Updated: Nov 26, 2020

Policy Pulse - 11 May 2019 - George Anjaparidze

Cyclone Fani made landfall in the Indian state of Odisha on 3 May, leaving a trail of destruction that spread all the way to northern Bangladesh. As of 11 May the death toll had reached 59 but it could have been much worse. In 1999, when a cyclone of comparable strength hit this region, over 10,000 people were massacred.


This time, carnage was avoided thanks to improvements in the early warning system and better preparedness to respond. The physical damage to infrastructure is still being assessed and is likely to be extensive. At least some of the damage could have been reduced with better resilience planning. Nevertheless, the example of cyclone Fani illustrates how investing in disaster management is a worthwhile undertaking.


Empirical evidence supports this assertion. R. Mechler`s 2016 global review of 39 studies, undertaken between 1998 and 2015, found that the benefit to cost ratio of disaster risk management programs is 3.7 (See chart). That means that on average disaster risk management programs pay for themselves nearly four times over.

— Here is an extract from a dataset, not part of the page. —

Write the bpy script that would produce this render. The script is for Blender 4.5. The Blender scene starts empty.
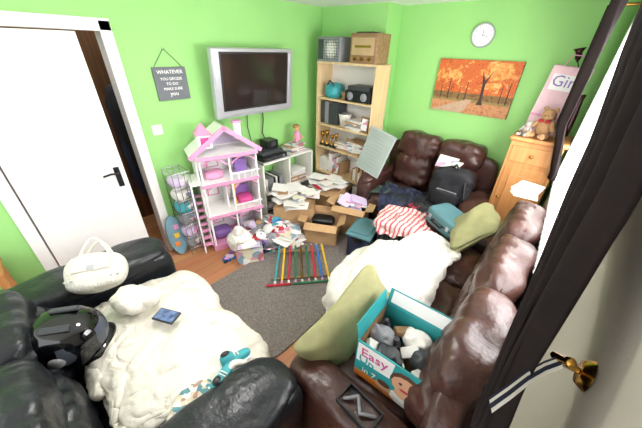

These finding mirror earlier assessments. In 2005, the US Multihazard Mitigation Council assessed over 5,400 disaster risk management programs, costing $3.5 billion. It estimated these programs to have a discounted net present value of social benefits of $14 billion. Meaning that $1 spent on disaster risk management programs created $4 of benefits.

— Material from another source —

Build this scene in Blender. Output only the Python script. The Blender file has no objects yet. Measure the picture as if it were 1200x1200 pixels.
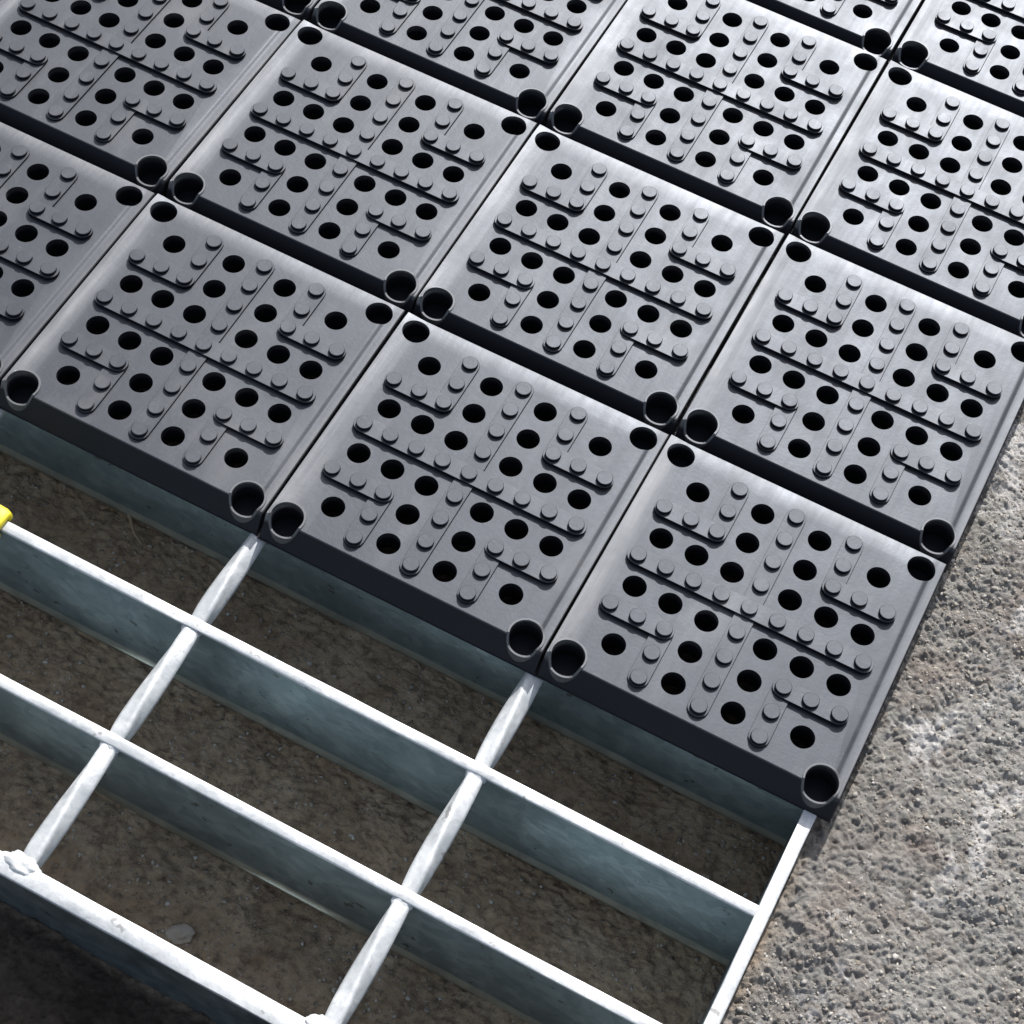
import bpy, bmesh, math, random
import numpy as np
from mathutils import Vector, Matrix

random.seed(7)
rng = np.random.default_rng(11)
S = 0.1                                   # one tile pitch = 0.1 m; all shapes below are in tile units times S
scene = bpy.context.scene
C = scene.collection

# ------------------------------------------------------------------ camera
cam_d = bpy.data.cameras.new('camera')
cam_d.sensor_width = 36.0
cam_d.lens = 68.012
cam_d.clip_start = 0.01
cam_d.clip_end = 500
cam = bpy.data.objects.new('camera', cam_d)
C.objects.link(cam)
_R = [[0.8854415688958933, 0.45785989946278394, 0.07973418674012038],
      [0.42811703350221747, -0.7367902917762486, -0.5233124034164793],
      [-0.18085639, 0.49749812, -0.84840237]]
m = Matrix(((_R[0][0], -_R[1][0], -_R[2][0], 0.80397858 * S),
            (_R[0][1], -_R[1][1], -_R[2][1], -3.6430827 * S),
            (_R[0][2], -_R[1][2], -_R[2][2], 5.26713859 * S),
            (0, 0, 0, 1)))
cam.matrix_world = m
scene.camera = cam

# ------------------------------------------------------------------ light
SUN_EL, SUN_AZ = math.radians(38), math.radians(-7)     # azimuth measured from +Y (towards +X)
world = bpy.data.worlds.new('World')
scene.world = world
world.use_nodes = True
nt = world.node_tree
sky = nt.nodes.new('ShaderNodeTexSky')
sky.sky_type = 'NISHITA'
sky.sun_disc = False
sky.sun_elevation = SUN_EL
sky.sun_rotation = SUN_AZ
sky.air_density = 1.0
sky.dust_density = 2.5
bg = nt.nodes['Background']
bg.inputs['Strength'].default_value = 0.115
hs = nt.nodes.new('ShaderNodeHueSaturation')          # a hazy, milky sky
hs.inputs['Saturation'].default_value = 0.62
nt.links.new(sky.outputs[0], hs.inputs['Color'])
nt.links.new(hs.outputs[0], bg.inputs[0])
sd = bpy.data.lights.new('sun', 'SUN')
sd.energy = 3.8
sd.angle = math.radians(0.5)
sd.color = (1.0, 0.982, 0.955)
sun = bpy.data.objects.new('sun', sd)
C.objects.link(sun)
Ld = Vector((math.sin(SUN_AZ) * math.cos(SUN_EL), math.cos(SUN_AZ) * math.cos(SUN_EL), math.sin(SUN_EL)))
sun.rotation_euler = Ld.to_track_quat('Z', 'Y').to_euler()
sun.location = Ld * 3
scene.view_settings.view_transform = 'Standard'
scene.view_settings.look = 'None'
scene.view_settings.exposure = 0.62
scene.view_settings.gamma = 1.0
scene.view_settings.use_curve_mapping = False

# ------------------------------------------------------------------ helpers
def link(name, me, mat=None, parent=None):
    o = bpy.data.objects.new(name, me)
    if mat is not None and me is not None and not me.materials:
        me.materials.append(mat)
    C.objects.link(o)
    if parent is not None:
        o.parent = parent
    return o

def mesh_of(bm, name, smooth=False):
    me = bpy.data.meshes.new(name)
    bmesh.ops.recalc_face_normals(bm, faces=bm.faces[:])
    bm.to_mesh(me)
    bm.free()
    if smooth:
        me.polygons.foreach_set('use_smooth', [True] * len(me.polygons))
    return me

def smooth_by_angle(me, deg):
    bm = bmesh.new(); bm.from_mesh(me)
    lim = math.radians(deg)
    for f in bm.faces: f.smooth = True
    for e in bm.edges:
        e.smooth = not (len(e.link_faces) == 2 and e.calc_face_angle(0) > lim)
    bm.to_mesh(me); bm.free()

def tag(o, label, cat, group=None, kind=None):
    o['label'] = label
    o['category'] = cat
    if group: o['group'] = group
    if kind: o['kind'] = kind

# value noise on arbitrary coordinates
_tab = rng.random((256, 256))
def vnoise(x, y):
    xi = np.floor(x).astype(int); yi = np.floor(y).astype(int)
    fx = x - xi; fy = y - yi
    fx = fx * fx * (3 - 2 * fx); fy = fy * fy * (3 - 2 * fy)
    a = _tab[xi & 255, yi & 255]; b = _tab[(xi + 1) & 255, yi & 255]
    c = _tab[xi & 255, (yi + 1) & 255]; d = _tab[(xi + 1) & 255, (yi + 1) & 255]
    return (a * (1 - fx) + b * fx) * (1 - fy) + (c * (1 - fx) + d * fx) * fy - 0.5

# ------------------------------------------------------------------ materials
class NT:
    def __init__(self, name):
        self.m = bpy.data.materials.new(name)
        self.m.use_nodes = True
        self.t = self.m.node_tree
        self.b = self.t.nodes['Principled BSDF']
    def n(self, kind, **kw):
        nd = self.t.nodes.new(kind)
        for k, v in kw.items():
            if k.startswith('i_'):
                nd.inputs[k[2:].replace('_', ' ')].default_value = v
            else:
                setattr(nd, k, v)
        return nd
    def l(self, a, b): self.t.links.new(a, b)
    def noise(self, vec, scale, detail=4, rough=0.55, dist=0.0):
        nd = self.n('ShaderNodeTexNoise', i_Scale=scale, i_Detail=detail, i_Roughness=rough, i_Distortion=dist)
        self.l(vec, nd.inputs['Vector']); return nd.outputs['Fac']
    def ramp(self, fac, stops):
        nd = self.n('ShaderNodeValToRGB'); e = nd.color_ramp.elements
        while len(e) < len(stops): e.new(0.5)
        for k, (p, c) in enumerate(stops):
            e[k].position = p
            e[k].color = (c, c, c, 1) if not isinstance(c, tuple) else (*c, 1)
        self.l(fac, nd.inputs[0]); return nd.outputs[0]
    def mix(self, fac, a, b, mode='MIX'):
        nd = self.n('ShaderNodeMix', data_type='RGBA', blend_type=mode)
        for sock, v in ((nd.inputs[0], fac), (nd.inputs[6], a), (nd.inputs[7], b)):
            if hasattr(v, 'links'): self.l(v, sock)
            elif isinstance(v, tuple): sock.default_value = (*v, 1)
            else: sock.default_value = v
        return nd.outputs[2]
    def bump(self, h, strength, dist, normal=None):
        nd = self.n('ShaderNodeBump', i_Strength=strength, i_Distance=dist)
        self.l(h, nd.inputs['Height'])
        if normal is not None: self.l(normal, nd.inputs['Normal'])
        return nd.outputs[0]
    def math(self, op, a, b=None):
        nd = self.n('ShaderNodeMath', operation=op)
        for k, v in enumerate((a, b)):
            if v is None: continue
            if hasattr(v, 'links'): self.l(v, nd.inputs[k])
            else: nd.inputs[k].default_value = v
        return nd.outputs[0]
    def mapping(self, vec, scale=(1, 1, 1), rot=(0, 0, 0)):
        nd = self.n('ShaderNodeMapping'); nd.inputs['Scale'].default_value = scale; nd.inputs['Rotation'].default_value = rot
        self.l(vec, nd.inputs['Vector']); return nd.outputs[0]

# black moulded plastic
P = NT('black_plastic')
geo = P.n('ShaderNodeNewGeometry'); pos = geo.outputs['Position']
n1 = P.noise(pos, 55, 5, 0.6)
n2 = P.noise(P.mapping(pos, (1, 0.10, 1)), 420, 3, 0.6)      # fine drag marks
n3 = P.noise(pos, 900, 3, 0.6)
dust = P.ramp(n1, [(0.35, 0.0), (0.75, 1.0)])
col = P.mix(dust, (0.011, 0.011, 0.013), (0.022, 0.022, 0.024))
smear = P.noise(P.mapping(pos, (1, 0.35, 1), (0, 0, 0.4)), 34, 6, 0.65, 0.6)
smudge = P.ramp(smear, [(0.52, 0.0), (0.72, 1.0)])
col = P.mix(P.math('MULTIPLY', smudge, 0.75), col, (0.075, 0.073, 0.072))
grit = P.ramp(P.noise(pos, 1500, 2, 0.5), [(0.70, 0.0), (0.76, 1.0)])
col = P.mix(P.math('MULTIPLY', grit, 0.35), col, (0.22, 0.21, 0.19))
P.l(col, P.b.inputs['Base Color'])
r1 = P.math('MULTIPLY_ADD', n1, 0.22); r1.node.inputs[2].default_value = 0.36
r2 = P.math('MULTIPLY_ADD', n2, 0.10); P.l(r1, r2.node.inputs[2])
P.l(r2, P.b.inputs['Roughness'])
P.b.inputs['Specular IOR Level'].default_value = 0.74
P.b.inputs['Specular Tint'].default_value = (0.80, 0.87, 1.0, 1)
bp = P.bump(n3, 0.06, 0.0004)
bp = P.bump(n2, 0.06, 0.0004, bp)
bp = P.bump(n1, 0.03, 0.004, bp)
P.l(bp, P.b.inputs['Normal'])
plastic = P.m
# the deck of a tile: the same plastic with the sheen of its rims painted in pale
lit_shaded = plastic.copy(); lit_shaded.name = 'lit_shaded_plastic'
D = NT.__new__(NT); D.m = lit_shaded; D.t = lit_shaded.node_tree; D.b = [q for q in D.t.nodes if q.type == 'BSDF_PRINCIPLED'][0]
tc = D.n('ShaderNodeTexCoord'); sx = D.n('ShaderNodeSeparateXYZ'); D.l(tc.outputs['Object'], sx.inputs[0])
def band(sock, lo, hi, flip=False):
    mr = D.n('ShaderNodeMapRange'); D.l(sock, mr.inputs[0])
    mr.inputs[1].default_value, mr.inputs[2].default_value = lo * S, hi * S
    mr.inputs[3].default_value, mr.inputs[4].default_value = (0, 1) if flip else (1, 0)
    return mr.outputs[0]
rim = D.math('MAXIMUM', band(sx.outputs[0], 0.035, 0.085), D.math('MULTIPLY', band(sx.outputs[0], 0.955, 0.985, True), 0.45))
rim = D.math('MAXIMUM', rim, D.math('MULTIPLY', band(sx.outputs[1], 0.92, 0.97, True), 0.7))
rim = D.math('MULTIPLY', rim, band(sx.outputs[2], -0.022, -0.010, True))
gpos = D.n('ShaderNodeNewGeometry').outputs['Position']
streak = D.noise(D.mapping(gpos, (1, 0.06, 1)), 330, 4, 0.65)
patch = D.noise(gpos, 26, 4, 0.6)
rim_sheen = D.math('MULTIPLY', rim, D.math('MULTIPLY', D.ramp(streak, [(0.30, 0.25), (0.65, 1.0)]), D.ramp(patch, [(0.30, 0.35), (0.60, 1.0)])))  # pale streaks standing in for light caught by the rims
oldr = D.b.inputs['Roughness'].links[0].from_socket        # nose shade is put into the material: darker, rougher, less specular
topm = D.math('MAXIMUM', band(sx.outputs[2], -0.0050, -0.0018, True), D.math('MULTIPLY', band(sx.outputs[1], 0.052, 0.056, True), band(sx.outputs[2], -0.030, -0.018, True)))
rr_ = D.n('ShaderNodeMix', data_type='FLOAT'); D.l(topm, rr_.inputs[0]); rr_.inputs[2].default_value = 0.62; D.l(oldr, rr_.inputs[3])
D.l(rr_.outputs[0], D.b.inputs['Roughness'])
sp_ = D.n('ShaderNodeMix', data_type='FLOAT'); D.l(topm, sp_.inputs[0]); sp_.inputs[2].default_value = 0.30; sp_.inputs[3].default_value = 0.78
D.l(sp_.outputs[0], D.b.inputs['Specular IOR Level'])
old = D.b.inputs['Base Color'].links[0].from_socket
D.l(D.mix(rim_sheen, D.mix(topm, (0.008, 0.008, 0.010), old), (0.20, 0.197, 0.195)), D.b.inputs['Base Color'])  # near-black base holds the painted shade of nose and hole walls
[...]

Leading experts in the field, such as Charlotte Benson and E.J. Clay, have identified the multifaceted types of impacts from disasters, including the existence of adverse long-term macroeconomic consequences. Benefit-cost analysis frameworks are not well suited to incorporate longer-term impacts and intangible benefits of risk reduction programs. Therefore, the findings from the empirical studies mentioned above can be viewed as conservative estimates and the actual benefit to cost ratios may be even greater.


As experts and donors gather in Geneva from 13-17 May for the Global Platform for Disaster Risk Reduction they do so under a backdrop of an accelerating trend in natural disasters, which have grown in intensity and impose ever increasing costs. This accelerating trend, combined with the economic rationale of investing in disaster risk management, means that incremental progress is no longer sufficient. Delegates need to deliver a step change in the scale-up of support for disaster risk management programs.